NZDUSD has been holding up well, against expectations, a 0.7200-0.7345 range likely during the day ahead.

Medium term perspectives:  The Fed’s tightening cycle plus US fiscal expansion should eventually reassert upside pressure on US interest rates and the US dollar, pushing NZDUSD below 0.6800 by year end. US factors should outweigh local factors which are mostly supportive. Accordingly, we had advocated below options strategy in order to keep swing risks on check (both short run upside potential and long term bearish risks).

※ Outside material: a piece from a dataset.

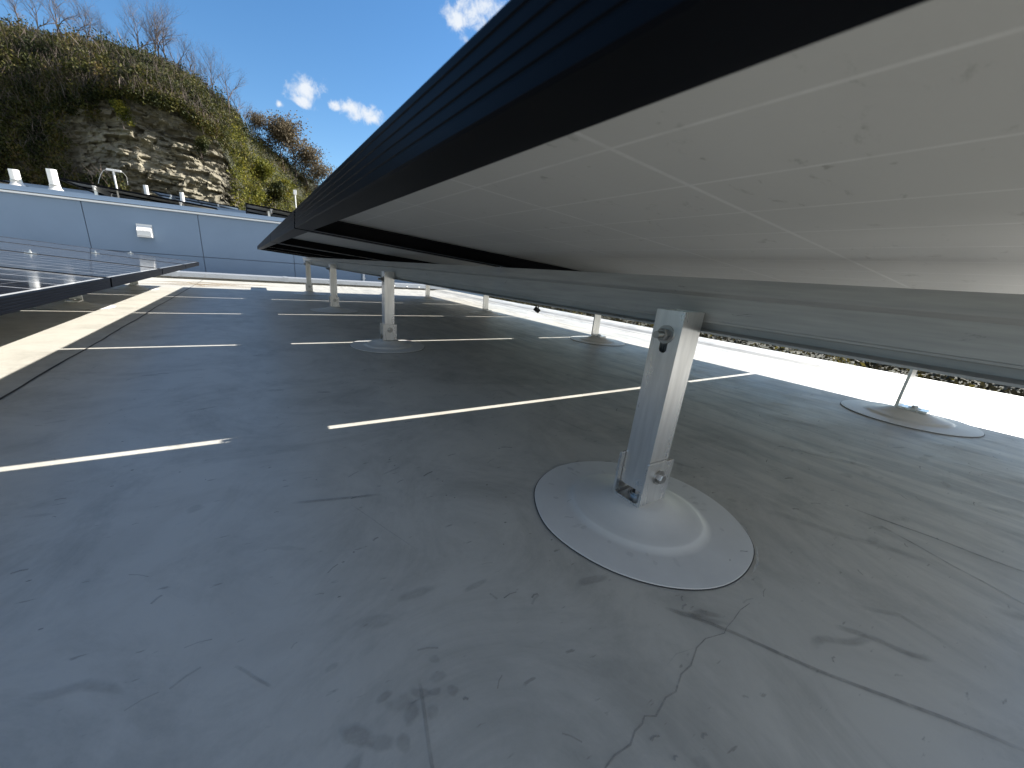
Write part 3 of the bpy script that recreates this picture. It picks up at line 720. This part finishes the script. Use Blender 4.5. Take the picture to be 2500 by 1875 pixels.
def pipe(x, y, z0, z1, r_, label, boot=True, hollow=True):
    o = empty('vent_pipe', (x, y, z0), label, 'pipe', 'white pipes on the neighbouring roof')
    bm = B(); h = z1 - z0; cyl(bm, (0, 0, 0), (0, 0, h), r_, n=24, caps=False); cyl(bm, (0, 0, 0), (0, 0, h), r_ * .9, n=24, caps=False)
    n_ = 24
    ring = [bm.verts.new((rr * math.cos(2 * PI * i / n_), rr * math.sin(2 * PI * i / n_), h)) for rr in (r_, r_ * .9) for i in range(n_)]
    for i in range(n_): j = (i + 1) % n_; bm.faces.new((ring[i], ring[j], ring[n_ + j], ring[n_ + i]))
    obj('pipe_shaft', bm, M['white'], o, True)
    if boot:
        bm = lathe(B(), [(r_ * 2.6, 0), (r_ * 2.5, .008), (r_ * 1.7, .03), (r_ * 1.25, .06), (r_ * 1.12, .075), (r_ * 1.1, .11)], 32); obj('boot', bm, M['patch'], o, True)
        bm = B(); cyl(bm, (0, 0, .092), (0, 0, .104), r_ * 1.16, n=24); obj('clamp_ring', bm, M['bolt'], o)
    return o
pipe(-2.705, 8.5, .985, 1.222, .052, 'leftmost of the two big white pipes on the neighbouring roof')
pipe(-2.325, 8.5, .985, 1.292, .054, 'right one of the two big white pipes, beside the dark solar row')
pipe(-1.86, 12.2, 1.05, 1.640, .042, 'small white pipe sticking up behind the dark row, left one')
pipe(-1.26, 12.6, 1.07, 1.635, .042, 'small white pipe sticking up behind the dark row, right one')
# thin mast with sensor bar and cable
o = empty('sensor_mast', (-2.13, 11.0, 1.03), 'thin white mast with a short crossbar and drooping cable above the dark row', 'mast')
bm = B(); cyl(bm, (0, 0, 0), (0, 0, .66), .016, n=12); obj('mast_pole', bm, M['white'], o, True)
bm = B(); bx(bm, -.10, .12, -.02, .02, .655, .690, .006); obj('crossbar', bm, M['white'], o)
bm = B(); tube(bm, [(-.10, 0, .67), (-.15, 0, .64), (-.20, 0, .56), (-.235, 0, .48), (-.26, 0, .40)], .0032); obj('cable', bm, M['white'], o)
bm = B(); tube(bm, [(.12, 0, .67), (.16, 0, .64), (.185, 0, .58), (.185, 0, .45)], .002); obj('cable', bm, M['white'], o)
o = empty('thin_pole', (1.005, 10.2, 1.0), 'thin white pole with a small cap just left of the overhead frame corner', 'pole')
bm = B(); cyl(bm, (0, 0, 0), (0, 0, .68), .010, n=10); obj('pole_shaft', bm, M['white'], o, True)
bm = B(); bx(bm, -.03, .03, -.03, .03, .66, .75, .006); obj('cap', bm, M['white'], o)

# ------------------------------------------------------------------ hill with the rock face
AZ = [-60, -40, -30, -20, -15, -12, -9, -5, -2, -.5, 2, 6, 10, 16, 25, 40]
YC = [70, 72, 71, 67, 62.0, 58.2, 56, 56.6, 58.0, 60, 68, 74, 78, 82, 86, 90]      # y of the face
CT = [.16, .18, .18, .197, .212, .230, .248, .250, .215, .150, .03, -.02, -.03, -.04, -.05, -.06]   # tan of face top
CA = [-60, -40, -25, -17, -12.8, -8.7, -5, -2.5, .3, 2.5, 5.8, 9.5, 14, 25, 40]
CH = [.24, .25, .262, .266, .270, .280, .276, .258, .230, .208, .172, .138, .115, .07, .03]      # tan of the crest
ZB = -6.0
def hill_pt(az, tt):
    """tt 0..1 face, 1..2 vegetated slope up to the crest, 2..3 falling away behind"""
    y = np.interp(az, AZ, YC); r_ = y / math.cos(R(az)); ct = np.interp(az, AZ, CT); zc = .37 + r_ * ct
    rc = r_ + 20; zcr = .37 + rc * np.interp(az, CA, CH)
    if tt <= 1:
        z = ZB + (zc - ZB) * tt; rr = r_ + 1.2 * tt
        h = max(0, min(1, (zc - ZB - 3) / 8))
        rr -= (1 - tt) ** 2 * 3.0
    elif tt <= 2:
        u = tt - 1; z = zc + (zcr - zc) * (1 - (1 - u) ** 1.5); rr = r_ + 1.2 + 18.8 * u
    else:
        u = tt - 2; z = zcr - 9 * u * u; rr = rc + 40 * u
    return rr * math.sin(R(az)), rr * math.cos(R(az)), z
def blk(i, j): return noise.cell(Vector((i * 7.31 + .5, j * 3.17 + .5, 1.5)))
def hill_disp(x, y, z, tt, az):
    face = 1 if tt < .97 else max(0, 1 - (tt - .97) * 12)
    steep = max(0, min(1, (0.6 - az) / 1.5))
    n1 = noise.fractal(Vector((x * .11, z * .13, y * .05)), 1, 2, 4)
    d = 1.1 * n1
    if face > 0 and steep > 0:
        wx = x + 1.3 * noise.noise(Vector((x * .5, z * .9, 5))) + .5 * noise.noise(Vector((x * 1.7, z * 2.1, 6)))
        lay = z / .62 + .45 * noise.noise(Vector((x * .25, z * .1, 3))) + .15 * noise.noise(Vector((x * 1.5, z * .3, 3)))
        L1 = math.floor(lay); xs1 = wx / 1.25 + blk(L1, 77) * 3
        led = blk(L1, 3) * .55 + blk(L1, math.floor(xs1)) * .45 + .35 * noise.noise(Vector((x * 2.1, z * 2.6, 4)))
        lay2 = z / .27; led += .22 * blk(math.floor(lay2), math.floor(wx / .7 + blk(math.floor(lay2), 9) * 2))
        # big buttresses that catch the sun on their right flank
        but = 1.3 * max(0, noise.noise(Vector((x * .30 + .6, z * .22, 8)))) + .5 * noise.noise(Vector((x * .9, z * .8, 2)))
        d += (led + but - .6) * face * steep
    return d
cols = np.concatenate([np.arange(-60, -22, .6), np.arange(-22, 3, .085), np.arange(3, 40, .4)])
rows_ = np.concatenate([np.linspace(0, .25, 8)[:-1], np.linspace(.25, 1.0, 150), np.linspace(1.0, 2.0, 42)[1:], np.linspace(2, 3, 8)[1:]])
V = []
for az in cols:
    for tt in rows_:
        x, y, z = hill_pt(az, tt); d = hill_disp(x, y, z, tt, az); rr = math.hypot(x, y); V.append((x - x / rr * d, y - y / rr * d, z + (.25 * d if tt > 1 else 0)))
nr = len(rows_); F = []; MI = []
for i in range(len(cols) - 1):
    for j in range(nr - 1):
        F.append((i * nr + j, (i + 1) * nr + j, (i + 1) * nr + j + 1, i * nr + j + 1)); MI.append(0 if (rows_[j] < .99 and cols[i] < -.4) else 1)
me = bpy.data.meshes.new('hill'); me.from_pydata(V, [], F); me.materials.append(M['rock']); me.materials.append(M['soil']); me.polygons.foreach_set('material_index', MI)
hill = struct(link('hill', me, None))

# ---- leaves: many small quads scattered round cluster centres
def leaves(name, centres, radii, per, size, m, parent=None, squash=.8, tint=None):
    cs = np.repeat(np.array(centres, float), per, 0); rd = np.repeat(np.array(radii, float), per)
    n_ = len(cs); u = rng.normal(size=(n_, 3)); u /= np.linalg.norm(u, axis=1, keepdims=True); u *= (rng.random((n_, 1)) ** .45)
    u[:, 2] *= squash; p_ = cs + u * rd[:, None]
    a_ = rng.normal(size=(n_, 3)); a_ /= np.linalg.norm(a_, axis=1, keepdims=True); b_ = np.cross(a_, rng.normal(size=(n_, 3))); b_ /= np.linalg.norm(b_, axis=1, keepdims=True)
    s_ = (size * (.5 + rng.random(n_)))[:, None]; a_ *= s_; b_ *= s_ * .6
    vv = np.stack([p_ - a_, p_ - b_ * .9, p_ + a_, p_ + b_], 1).reshape(-1, 3)
    me_ = bpy.data.meshes.new(name); me_.vertices.add(n_ * 4); me_.vertices.foreach_set('co', vv.ravel())
    me_.loops.add(n_ * 4); me_.loops.foreach_set('vertex_index', np.arange(n_ * 4)); me_.polygons.add(n_); me_.polygons.foreach_set('loop_start', np.arange(n_) * 4); me_.polygons.foreach_set('loop_total', np.full(n_, 4))
    me_.update(); me_.validate()
    at = me_.attributes.new('tint', 'FLOAT', 'POINT')
    tt = rng.random(n_) * .5 + (np.repeat(np.array(tint), per) if tint is not None else rng.random(len(centres)).repeat(per) * .5); at.data.foreach_set('value', np.repeat(tt, 4))
    return link(name, me_, m, parent)
cen = []; rad = []
for i in range(3600):
    az = random.uniform(-24, 14); tt = 1 + random.random() ** .9
    if az > -1: tt = random.uniform(.25, 2)
    x, y, z = hill_pt(az, tt); d = hill_disp(x, y, z, tt, az); rr = math.hypot(x, y)
    r_ = random.uniform(.5, 1.25); cen.append((x - x / rr * (d + .3), y - y / rr * (d + .3), z + r_ * .5)); rad.append(r_)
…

The RBNZ has signaled the next cycle – a tightening one – will not start until the end of 2019. That will anchor the short end, although markets will not abandon their expectations for tightening as early as mid-2018 which means occasional spikes in the 2yr will be likely. A 2yr swap range of 2.10%-2.60% is expected. The long end will continue to follow US yields, which we expect to rise by year end.

Option Trade Recommendations:

All the factors stated above seem to be discounted in FX options market, on 3rd July (at spot reference: 0.7275-0.73 levels) it was advised to deploy diagonal credit put spreads by writing 2w (1%) in the money put while initiating longs in 2m at the money put, the structure could be constructed at the net credit.

By now, you could easily make out short legs on ITM puts of 2w expiries are going worthless as anticipated.

Upon the mounting bearish risk sentiments are observed as you could see the positively skewed IVs in OTM put strikes of 1m tenors (refer positive IV skews indicate the strikes below 0.73 which is our forecasts).

The NZD volatility market normalized sharply (you could observe that in NZDUSD IV skews across all tenors) and IV skewness is quite favorable for OTM put option holders amid ongoing bullish swings, hence, we eye on writing overpriced in the money put options that are likely to reduce hedging costs of long legs.

Well, the positive skews in 2m implied volatilities signify hedging interests in downside risks further and the combination of IV 2w2m skews suggested credit put spreads that has favoured to arrest ongoing upswings in short run and major downtrend has to be taken care by 2m ATM longs.